Tornar esse projeto político realidade
exige também o diálogo entre campo e cidade. Exige respeito entre os
povos e suas culturas. Exige um outro olhar sobre a relação estabelecida
com o meio ambiente, como salienta Jaime Amorim. “A questão agrária
depende basicamente de uma decisão política. Não se pode olhar a questão
da terra e da Reforma Agrária apenas como uma questão social ou como
uma questão de resolução de conflitos, mas como um projeto de
desenvolvimento para o interior do País, para o meio rural.
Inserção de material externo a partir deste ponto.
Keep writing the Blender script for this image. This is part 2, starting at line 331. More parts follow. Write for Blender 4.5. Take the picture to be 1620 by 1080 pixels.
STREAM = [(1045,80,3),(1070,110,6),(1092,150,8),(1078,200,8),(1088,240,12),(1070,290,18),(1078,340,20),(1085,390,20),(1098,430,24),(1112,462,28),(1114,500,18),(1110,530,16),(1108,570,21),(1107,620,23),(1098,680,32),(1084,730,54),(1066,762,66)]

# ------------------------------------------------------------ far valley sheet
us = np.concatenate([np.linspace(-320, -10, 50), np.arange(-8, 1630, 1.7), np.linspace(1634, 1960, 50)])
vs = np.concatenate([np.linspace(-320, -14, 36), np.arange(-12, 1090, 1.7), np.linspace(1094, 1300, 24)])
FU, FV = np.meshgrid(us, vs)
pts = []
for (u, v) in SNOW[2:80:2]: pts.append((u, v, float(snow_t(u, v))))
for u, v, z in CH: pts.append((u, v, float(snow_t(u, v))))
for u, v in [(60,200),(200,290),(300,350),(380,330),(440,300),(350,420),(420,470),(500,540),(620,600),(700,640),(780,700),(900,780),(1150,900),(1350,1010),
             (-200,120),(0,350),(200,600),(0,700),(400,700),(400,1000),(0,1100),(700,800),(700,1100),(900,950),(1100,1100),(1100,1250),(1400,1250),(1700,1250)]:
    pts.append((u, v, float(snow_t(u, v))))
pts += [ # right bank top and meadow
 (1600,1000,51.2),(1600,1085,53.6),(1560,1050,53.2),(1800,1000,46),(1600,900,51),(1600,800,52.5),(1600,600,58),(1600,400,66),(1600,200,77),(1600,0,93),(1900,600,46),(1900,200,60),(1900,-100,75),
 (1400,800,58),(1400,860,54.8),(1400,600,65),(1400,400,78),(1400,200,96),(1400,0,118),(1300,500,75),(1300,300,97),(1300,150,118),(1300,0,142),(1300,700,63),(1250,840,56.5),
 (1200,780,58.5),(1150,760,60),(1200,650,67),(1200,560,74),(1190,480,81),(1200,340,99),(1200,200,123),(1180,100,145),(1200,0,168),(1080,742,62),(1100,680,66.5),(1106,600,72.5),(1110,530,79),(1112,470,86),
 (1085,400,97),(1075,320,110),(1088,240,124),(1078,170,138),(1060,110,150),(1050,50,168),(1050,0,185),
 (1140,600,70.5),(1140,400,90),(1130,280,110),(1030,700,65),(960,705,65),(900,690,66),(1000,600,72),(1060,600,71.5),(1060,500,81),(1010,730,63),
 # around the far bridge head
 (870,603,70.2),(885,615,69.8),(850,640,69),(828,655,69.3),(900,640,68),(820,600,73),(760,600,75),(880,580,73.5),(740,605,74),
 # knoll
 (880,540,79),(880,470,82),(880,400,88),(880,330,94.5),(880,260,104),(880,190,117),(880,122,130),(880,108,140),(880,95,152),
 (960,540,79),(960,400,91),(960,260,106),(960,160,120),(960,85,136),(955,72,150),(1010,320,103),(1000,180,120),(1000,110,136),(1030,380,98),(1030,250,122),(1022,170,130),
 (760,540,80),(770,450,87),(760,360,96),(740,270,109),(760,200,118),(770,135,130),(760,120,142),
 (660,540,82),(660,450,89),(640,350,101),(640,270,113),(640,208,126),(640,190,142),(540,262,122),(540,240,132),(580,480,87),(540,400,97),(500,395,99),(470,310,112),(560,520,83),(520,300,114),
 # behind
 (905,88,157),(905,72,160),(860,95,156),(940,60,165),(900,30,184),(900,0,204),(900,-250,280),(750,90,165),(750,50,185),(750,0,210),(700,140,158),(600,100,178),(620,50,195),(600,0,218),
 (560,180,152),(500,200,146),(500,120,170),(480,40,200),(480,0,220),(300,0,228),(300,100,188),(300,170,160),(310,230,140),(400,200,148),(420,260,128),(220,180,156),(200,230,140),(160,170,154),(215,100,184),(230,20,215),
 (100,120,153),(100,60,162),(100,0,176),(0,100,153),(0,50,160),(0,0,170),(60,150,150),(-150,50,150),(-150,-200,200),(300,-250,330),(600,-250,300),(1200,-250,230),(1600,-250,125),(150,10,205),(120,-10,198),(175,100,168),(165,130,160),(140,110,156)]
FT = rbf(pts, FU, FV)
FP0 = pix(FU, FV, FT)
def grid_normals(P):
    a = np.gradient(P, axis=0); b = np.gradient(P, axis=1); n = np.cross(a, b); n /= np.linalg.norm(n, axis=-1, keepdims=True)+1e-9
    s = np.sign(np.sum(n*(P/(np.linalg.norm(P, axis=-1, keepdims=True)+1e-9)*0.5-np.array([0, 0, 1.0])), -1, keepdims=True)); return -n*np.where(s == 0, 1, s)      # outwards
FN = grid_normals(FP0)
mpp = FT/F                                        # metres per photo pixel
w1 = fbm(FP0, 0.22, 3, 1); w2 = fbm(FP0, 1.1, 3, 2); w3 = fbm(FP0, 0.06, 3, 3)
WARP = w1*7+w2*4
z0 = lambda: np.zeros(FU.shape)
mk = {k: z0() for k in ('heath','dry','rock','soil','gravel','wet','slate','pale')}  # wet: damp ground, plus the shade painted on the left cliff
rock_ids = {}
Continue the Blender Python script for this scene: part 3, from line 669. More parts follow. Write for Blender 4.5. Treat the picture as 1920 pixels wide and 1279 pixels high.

É preciso
sair do modelo histórico da monocultura agroexportadora. O país deve
pensar em produção de alimentos para primeiro melhorar a condição de
vida do povo e depois pensar na necessidade de exportação beneficiando o
mercado brasileiro e internacional”.
O golpe da direita
conservadora e das elites que agora estão no poder colocam em xeque os
poucos avanços das questões agrárias e, o mais grave, exclui qualquer
possibilidade de diálogo. Para Jaime, “os camponeses são os que mais vão
perder com esse golpe. Falamos que avançamos pouco nos últimos anos com
relação a Reforma Agrária, mas do ponto de vista de todo o processo de
negociação a situação melhorou”.
Questionado sobre as perdas
para o meio rural, ele afirma que “será um retrocesso de muitos anos” e
destaca o fim do Ministério do Desenvolvimento Agrário (MDA), as
mudanças na aposentadoria rural e o fim do seguro safra e da assistência
técnica. Ele também demonstra preocupação com relação à política de
convivência com o Semiárido, devido à fragilização e até ao fim de
algumas políticas como o acesso ao crédito, Luz para Todos, Água para
Todos, em especial as cisternas de placas, Programa de Aquisição de
Alimentos (PAA) e Programa Nacional de Alimentação Escolar (PNAE).
Já
Roberto Malvezzi, da CPT, acredita que nem é possível prever o que vai
acontecer. “Com o governo anterior, havia possibilidade de alguma
conversa, de diálogo, embora na questão da reforma agrária tenha sido
absolutamente frustrante. Mas, havia um incentivo à agricultura familiar
já estabelecida. O atual governo só tem olhos para o capital,
particularmente o especulativo. Então, só um milagre para um governo
como esse voltar seus olhos para agricultura familiar, particularmente
do Semiárido. Esperamos pelo pior”.
Diante desse cenário, mais do que nunca a luta pelo direito à terra e
ao território não pode ser só do povo camponês, dos indígenas,
quilombolas, vazanteiros, geraizeiros e tantos outros povos e
comunidades tradicionais que existem Brasil afora. Assim como tantas
outras, essa é uma luta da classe trabalhadora, que tem ocupado campo e
cidade com o objetivo de retomar a democracia e pela garantia de
direitos. “A questão da democracia e da soberania nacional extrapola a
luta pela terra. Os camponeses organizados nos sindicatos, movimentos
sociais, passaram a construir um momento histórico importante nesse
País. Junto com os trabalhadores operários e os servidores públicos da
cidade temos uma tarefa importante: sair dessa crise política e do
capital com outro nível de organização e entendimento. Precisamos
construir um projeto político e econômico para o Brasil que seja para o
povo e pensado por ele”, conclama Jaime.
Os números dos conflitos agráriosA ausência
da Reforma Agrária e a fragilidade das políticas públicas para o meio
rural, especialmente daquelas que asseguram os direitos da classe
trabalhadora e dos povos e populações tradicionais, favorecem a
multiplicação dos conflitos. Os dados levantados pela CPT mostram que,
em 2015, o número total de ocorrências de conflitos no campo no Brasil
foi 1.217 e envolveu mais de 816 mil pessoas. Entre os conflitos,
dominaram aqueles por terra com 771 ocorrências; 200 ocupações e
retomadas e 27 novos acampamentos. Os conflitos trabalhistas chegaram a
84, sendo que 80 foram casos de trabalho escravo.
Ocorreram
também 135 conflitos por água em 2015. Outros números alarmantes são
aqueles relacionados à violência. No ano passado, 50 pessoas foram
assassinadas nas zonas rurais. Esse é o maior número de vítimas desde
2004 e 39% a mais do que em 2014, quando foram registrados 36
assassinatos. Também há conflitos provocados pelo uso de agrotóxicos.
Foram 23 casos de contaminação em 2015, com 4.267 famílias afetadas,
sendo o maior número já registrado em um único ano.